Dataset records:

+ + +

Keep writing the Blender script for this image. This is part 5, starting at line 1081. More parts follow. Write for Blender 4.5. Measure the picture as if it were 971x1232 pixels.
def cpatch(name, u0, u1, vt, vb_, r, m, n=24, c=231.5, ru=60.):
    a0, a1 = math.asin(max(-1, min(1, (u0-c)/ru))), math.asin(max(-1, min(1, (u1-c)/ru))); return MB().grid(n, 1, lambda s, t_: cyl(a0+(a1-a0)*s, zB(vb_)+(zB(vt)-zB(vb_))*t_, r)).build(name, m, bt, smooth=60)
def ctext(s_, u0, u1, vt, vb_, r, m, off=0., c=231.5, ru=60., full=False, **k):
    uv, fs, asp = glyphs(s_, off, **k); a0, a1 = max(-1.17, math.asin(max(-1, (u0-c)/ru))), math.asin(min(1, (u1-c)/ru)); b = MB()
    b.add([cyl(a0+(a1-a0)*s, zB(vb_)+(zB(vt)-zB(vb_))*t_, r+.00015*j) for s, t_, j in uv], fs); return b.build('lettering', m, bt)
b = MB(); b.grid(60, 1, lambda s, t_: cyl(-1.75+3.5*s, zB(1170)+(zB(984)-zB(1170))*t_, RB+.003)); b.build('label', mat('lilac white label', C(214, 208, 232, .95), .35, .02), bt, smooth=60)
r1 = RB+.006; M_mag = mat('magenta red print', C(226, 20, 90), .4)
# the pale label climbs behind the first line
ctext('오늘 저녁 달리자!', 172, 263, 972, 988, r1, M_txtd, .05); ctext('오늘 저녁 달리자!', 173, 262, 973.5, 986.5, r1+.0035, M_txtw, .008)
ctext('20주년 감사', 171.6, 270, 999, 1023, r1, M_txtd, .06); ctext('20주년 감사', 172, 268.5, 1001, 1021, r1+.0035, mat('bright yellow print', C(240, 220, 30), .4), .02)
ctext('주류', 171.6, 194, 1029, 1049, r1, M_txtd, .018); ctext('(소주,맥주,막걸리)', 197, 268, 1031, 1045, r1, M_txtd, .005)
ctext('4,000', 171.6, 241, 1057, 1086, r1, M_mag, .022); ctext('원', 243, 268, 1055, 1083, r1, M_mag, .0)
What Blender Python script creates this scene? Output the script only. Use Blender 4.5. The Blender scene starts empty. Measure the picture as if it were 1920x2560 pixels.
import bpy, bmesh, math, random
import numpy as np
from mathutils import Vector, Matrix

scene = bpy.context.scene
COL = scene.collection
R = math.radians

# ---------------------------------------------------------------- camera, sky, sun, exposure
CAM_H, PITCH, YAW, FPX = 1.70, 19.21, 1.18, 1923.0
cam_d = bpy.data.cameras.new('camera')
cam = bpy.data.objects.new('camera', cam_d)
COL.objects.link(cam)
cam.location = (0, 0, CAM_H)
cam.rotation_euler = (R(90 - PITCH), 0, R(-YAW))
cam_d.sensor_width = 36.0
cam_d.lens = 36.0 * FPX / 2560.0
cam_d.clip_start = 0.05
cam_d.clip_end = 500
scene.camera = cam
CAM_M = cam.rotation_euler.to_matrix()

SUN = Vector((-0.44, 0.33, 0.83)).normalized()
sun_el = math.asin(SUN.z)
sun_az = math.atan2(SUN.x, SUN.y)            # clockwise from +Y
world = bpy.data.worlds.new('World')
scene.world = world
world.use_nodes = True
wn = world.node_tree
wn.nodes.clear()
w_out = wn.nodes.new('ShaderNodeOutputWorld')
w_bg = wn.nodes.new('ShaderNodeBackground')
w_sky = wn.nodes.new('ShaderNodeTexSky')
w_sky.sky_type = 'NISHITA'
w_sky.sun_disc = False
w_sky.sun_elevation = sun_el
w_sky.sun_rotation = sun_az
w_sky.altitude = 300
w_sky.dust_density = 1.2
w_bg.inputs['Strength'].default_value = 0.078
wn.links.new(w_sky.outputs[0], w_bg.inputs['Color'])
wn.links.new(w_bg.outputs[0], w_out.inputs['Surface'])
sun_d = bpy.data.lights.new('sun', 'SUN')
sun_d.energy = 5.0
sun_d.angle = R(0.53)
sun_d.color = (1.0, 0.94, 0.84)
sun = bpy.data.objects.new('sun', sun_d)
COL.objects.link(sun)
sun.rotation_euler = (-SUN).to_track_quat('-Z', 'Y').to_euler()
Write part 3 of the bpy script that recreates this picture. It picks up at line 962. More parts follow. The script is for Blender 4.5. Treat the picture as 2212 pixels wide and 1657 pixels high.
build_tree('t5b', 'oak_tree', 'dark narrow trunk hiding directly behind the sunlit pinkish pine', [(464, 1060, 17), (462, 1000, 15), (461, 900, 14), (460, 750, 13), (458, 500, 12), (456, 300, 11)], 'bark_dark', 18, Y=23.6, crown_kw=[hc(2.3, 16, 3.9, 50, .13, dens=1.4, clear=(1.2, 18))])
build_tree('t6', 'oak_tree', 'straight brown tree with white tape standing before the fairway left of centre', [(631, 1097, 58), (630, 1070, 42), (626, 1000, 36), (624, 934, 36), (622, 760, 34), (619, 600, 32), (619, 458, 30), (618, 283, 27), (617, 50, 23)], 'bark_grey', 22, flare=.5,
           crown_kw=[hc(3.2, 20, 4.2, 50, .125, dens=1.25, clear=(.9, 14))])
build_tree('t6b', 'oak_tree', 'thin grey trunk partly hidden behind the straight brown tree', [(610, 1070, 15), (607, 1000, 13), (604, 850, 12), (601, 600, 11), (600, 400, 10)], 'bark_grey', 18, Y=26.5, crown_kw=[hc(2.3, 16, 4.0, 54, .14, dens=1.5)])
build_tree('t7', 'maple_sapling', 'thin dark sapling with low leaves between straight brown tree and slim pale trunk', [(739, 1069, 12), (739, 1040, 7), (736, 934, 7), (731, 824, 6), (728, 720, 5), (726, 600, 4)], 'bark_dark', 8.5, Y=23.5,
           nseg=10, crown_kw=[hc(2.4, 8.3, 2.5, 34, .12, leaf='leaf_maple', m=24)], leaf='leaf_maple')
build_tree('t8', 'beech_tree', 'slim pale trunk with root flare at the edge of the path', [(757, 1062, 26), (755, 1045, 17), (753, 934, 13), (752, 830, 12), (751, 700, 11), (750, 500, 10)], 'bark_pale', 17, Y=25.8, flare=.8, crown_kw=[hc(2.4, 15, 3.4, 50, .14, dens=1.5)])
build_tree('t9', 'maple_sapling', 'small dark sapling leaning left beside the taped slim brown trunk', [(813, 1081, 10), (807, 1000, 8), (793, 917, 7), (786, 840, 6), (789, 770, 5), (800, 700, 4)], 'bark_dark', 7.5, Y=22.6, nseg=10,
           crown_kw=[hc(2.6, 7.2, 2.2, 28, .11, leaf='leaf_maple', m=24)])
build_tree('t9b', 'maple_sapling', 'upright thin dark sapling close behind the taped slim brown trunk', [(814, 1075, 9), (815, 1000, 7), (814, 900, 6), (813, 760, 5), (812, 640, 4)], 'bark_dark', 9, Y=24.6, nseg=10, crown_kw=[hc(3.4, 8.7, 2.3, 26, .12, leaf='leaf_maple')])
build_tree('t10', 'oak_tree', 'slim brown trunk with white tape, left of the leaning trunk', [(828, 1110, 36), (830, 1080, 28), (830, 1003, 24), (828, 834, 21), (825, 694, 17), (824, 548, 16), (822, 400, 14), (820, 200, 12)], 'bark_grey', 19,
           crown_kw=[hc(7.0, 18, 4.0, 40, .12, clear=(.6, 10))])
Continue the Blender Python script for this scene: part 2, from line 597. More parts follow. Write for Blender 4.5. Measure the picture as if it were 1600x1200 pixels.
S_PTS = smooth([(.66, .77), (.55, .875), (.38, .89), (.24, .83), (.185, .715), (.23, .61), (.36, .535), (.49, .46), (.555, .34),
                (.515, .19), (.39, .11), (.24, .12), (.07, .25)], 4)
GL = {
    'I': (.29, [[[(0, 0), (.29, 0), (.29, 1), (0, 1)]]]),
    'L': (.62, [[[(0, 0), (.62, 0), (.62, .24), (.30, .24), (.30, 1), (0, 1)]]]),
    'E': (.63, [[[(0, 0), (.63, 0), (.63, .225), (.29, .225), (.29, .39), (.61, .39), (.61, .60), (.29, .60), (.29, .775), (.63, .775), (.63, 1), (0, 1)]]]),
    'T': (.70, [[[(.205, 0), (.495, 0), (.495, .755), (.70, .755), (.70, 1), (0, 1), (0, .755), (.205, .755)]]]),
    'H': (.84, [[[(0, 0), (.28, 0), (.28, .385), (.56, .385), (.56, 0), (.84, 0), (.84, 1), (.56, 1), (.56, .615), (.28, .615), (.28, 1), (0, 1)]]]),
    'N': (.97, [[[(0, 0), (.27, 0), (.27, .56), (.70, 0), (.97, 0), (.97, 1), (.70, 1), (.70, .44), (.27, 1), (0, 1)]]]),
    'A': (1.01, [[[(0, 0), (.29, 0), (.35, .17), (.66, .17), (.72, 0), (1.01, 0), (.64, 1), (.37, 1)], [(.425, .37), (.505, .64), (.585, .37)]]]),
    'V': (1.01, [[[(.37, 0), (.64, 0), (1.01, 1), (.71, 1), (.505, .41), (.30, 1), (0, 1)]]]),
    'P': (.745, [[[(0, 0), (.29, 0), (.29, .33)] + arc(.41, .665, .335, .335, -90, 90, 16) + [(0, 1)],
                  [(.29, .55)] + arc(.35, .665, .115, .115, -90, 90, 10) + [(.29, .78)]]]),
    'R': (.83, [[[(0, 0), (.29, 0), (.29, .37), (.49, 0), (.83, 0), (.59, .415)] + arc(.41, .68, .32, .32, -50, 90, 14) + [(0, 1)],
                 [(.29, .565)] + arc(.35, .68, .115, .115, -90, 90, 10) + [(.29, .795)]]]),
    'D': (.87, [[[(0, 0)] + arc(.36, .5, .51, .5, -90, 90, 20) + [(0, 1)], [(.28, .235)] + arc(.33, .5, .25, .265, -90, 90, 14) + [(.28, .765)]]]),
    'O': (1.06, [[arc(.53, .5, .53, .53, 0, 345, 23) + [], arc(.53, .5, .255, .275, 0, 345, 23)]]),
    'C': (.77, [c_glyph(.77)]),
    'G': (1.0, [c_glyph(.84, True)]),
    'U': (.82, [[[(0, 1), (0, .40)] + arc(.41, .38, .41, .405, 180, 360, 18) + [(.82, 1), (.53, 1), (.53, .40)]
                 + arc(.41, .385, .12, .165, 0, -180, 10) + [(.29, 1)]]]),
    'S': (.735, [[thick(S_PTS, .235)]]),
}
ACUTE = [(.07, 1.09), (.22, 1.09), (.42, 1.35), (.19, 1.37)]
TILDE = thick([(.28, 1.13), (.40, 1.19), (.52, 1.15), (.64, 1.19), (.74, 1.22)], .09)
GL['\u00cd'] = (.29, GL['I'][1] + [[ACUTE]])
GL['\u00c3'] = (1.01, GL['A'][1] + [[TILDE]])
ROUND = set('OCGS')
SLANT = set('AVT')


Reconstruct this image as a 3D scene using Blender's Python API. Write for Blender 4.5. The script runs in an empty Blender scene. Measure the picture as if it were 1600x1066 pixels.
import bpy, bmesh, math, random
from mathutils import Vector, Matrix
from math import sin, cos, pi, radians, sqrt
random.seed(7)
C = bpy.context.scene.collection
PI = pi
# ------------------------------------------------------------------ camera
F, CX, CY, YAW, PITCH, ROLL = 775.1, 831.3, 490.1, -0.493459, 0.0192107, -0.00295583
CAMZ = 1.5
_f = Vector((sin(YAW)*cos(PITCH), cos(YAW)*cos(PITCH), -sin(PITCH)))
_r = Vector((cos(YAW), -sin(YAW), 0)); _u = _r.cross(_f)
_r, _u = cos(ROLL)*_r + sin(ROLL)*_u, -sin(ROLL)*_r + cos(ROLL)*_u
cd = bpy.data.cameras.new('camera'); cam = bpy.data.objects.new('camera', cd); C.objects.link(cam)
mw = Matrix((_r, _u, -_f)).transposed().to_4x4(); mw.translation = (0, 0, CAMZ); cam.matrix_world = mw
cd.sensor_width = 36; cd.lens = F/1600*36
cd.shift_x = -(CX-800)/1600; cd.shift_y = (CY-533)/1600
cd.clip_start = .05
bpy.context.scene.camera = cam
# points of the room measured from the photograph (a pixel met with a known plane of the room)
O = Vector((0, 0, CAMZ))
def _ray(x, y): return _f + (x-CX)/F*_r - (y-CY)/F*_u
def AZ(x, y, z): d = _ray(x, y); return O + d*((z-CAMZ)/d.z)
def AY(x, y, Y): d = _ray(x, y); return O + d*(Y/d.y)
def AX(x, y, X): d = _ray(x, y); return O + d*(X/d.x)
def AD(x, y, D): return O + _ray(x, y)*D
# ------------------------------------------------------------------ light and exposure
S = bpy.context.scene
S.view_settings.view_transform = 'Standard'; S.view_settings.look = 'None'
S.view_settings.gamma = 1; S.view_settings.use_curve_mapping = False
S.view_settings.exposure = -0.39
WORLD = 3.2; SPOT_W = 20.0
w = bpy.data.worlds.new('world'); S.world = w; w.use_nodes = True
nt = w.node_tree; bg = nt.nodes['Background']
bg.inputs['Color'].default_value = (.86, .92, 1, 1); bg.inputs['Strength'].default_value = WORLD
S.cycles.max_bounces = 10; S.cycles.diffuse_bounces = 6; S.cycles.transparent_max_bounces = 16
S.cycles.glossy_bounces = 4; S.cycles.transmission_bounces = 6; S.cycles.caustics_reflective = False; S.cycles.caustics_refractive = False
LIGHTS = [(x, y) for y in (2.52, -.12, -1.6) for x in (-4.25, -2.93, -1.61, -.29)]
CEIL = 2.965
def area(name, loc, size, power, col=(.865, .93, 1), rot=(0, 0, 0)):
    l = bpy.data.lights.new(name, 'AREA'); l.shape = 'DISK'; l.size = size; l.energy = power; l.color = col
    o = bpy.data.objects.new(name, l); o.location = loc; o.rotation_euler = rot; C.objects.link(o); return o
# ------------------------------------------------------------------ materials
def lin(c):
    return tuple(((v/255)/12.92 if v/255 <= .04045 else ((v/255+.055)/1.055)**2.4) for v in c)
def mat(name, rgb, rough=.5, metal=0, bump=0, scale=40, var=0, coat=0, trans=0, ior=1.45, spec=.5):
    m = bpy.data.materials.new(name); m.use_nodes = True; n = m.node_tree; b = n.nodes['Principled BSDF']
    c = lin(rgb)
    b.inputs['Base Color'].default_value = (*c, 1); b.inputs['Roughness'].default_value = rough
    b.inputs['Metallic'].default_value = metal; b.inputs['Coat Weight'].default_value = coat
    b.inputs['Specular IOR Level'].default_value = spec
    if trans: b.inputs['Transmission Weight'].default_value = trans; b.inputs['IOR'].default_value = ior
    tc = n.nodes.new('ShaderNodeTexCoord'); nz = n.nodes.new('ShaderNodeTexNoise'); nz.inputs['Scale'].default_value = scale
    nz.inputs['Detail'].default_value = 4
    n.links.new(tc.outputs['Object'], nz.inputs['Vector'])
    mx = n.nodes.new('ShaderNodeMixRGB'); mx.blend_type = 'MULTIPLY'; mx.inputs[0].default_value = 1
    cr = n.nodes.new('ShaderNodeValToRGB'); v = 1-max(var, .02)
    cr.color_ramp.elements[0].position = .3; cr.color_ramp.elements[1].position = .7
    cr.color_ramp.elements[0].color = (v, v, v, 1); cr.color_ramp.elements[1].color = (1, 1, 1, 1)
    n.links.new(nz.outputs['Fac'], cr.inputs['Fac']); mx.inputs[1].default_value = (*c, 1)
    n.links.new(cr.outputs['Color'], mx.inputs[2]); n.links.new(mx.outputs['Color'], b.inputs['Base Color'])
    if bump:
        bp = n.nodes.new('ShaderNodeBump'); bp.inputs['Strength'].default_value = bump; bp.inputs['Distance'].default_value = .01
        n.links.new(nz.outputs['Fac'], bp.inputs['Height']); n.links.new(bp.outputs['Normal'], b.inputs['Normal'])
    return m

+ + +

What to work on >> Give the exact lines, and only those, from the line containing "What Blender Python" through the line containing "R = math.radians" in the entries above.

Written reply >>
What Blender Python script creates this scene? Output the script only. Use Blender 4.5. The Blender scene starts empty. Measure the picture as if it were 1920x2560 pixels.
import bpy, bmesh, math, random
import numpy as np
from mathutils import Vector, Matrix

scene = bpy.context.scene
COL = scene.collection
R = math.radians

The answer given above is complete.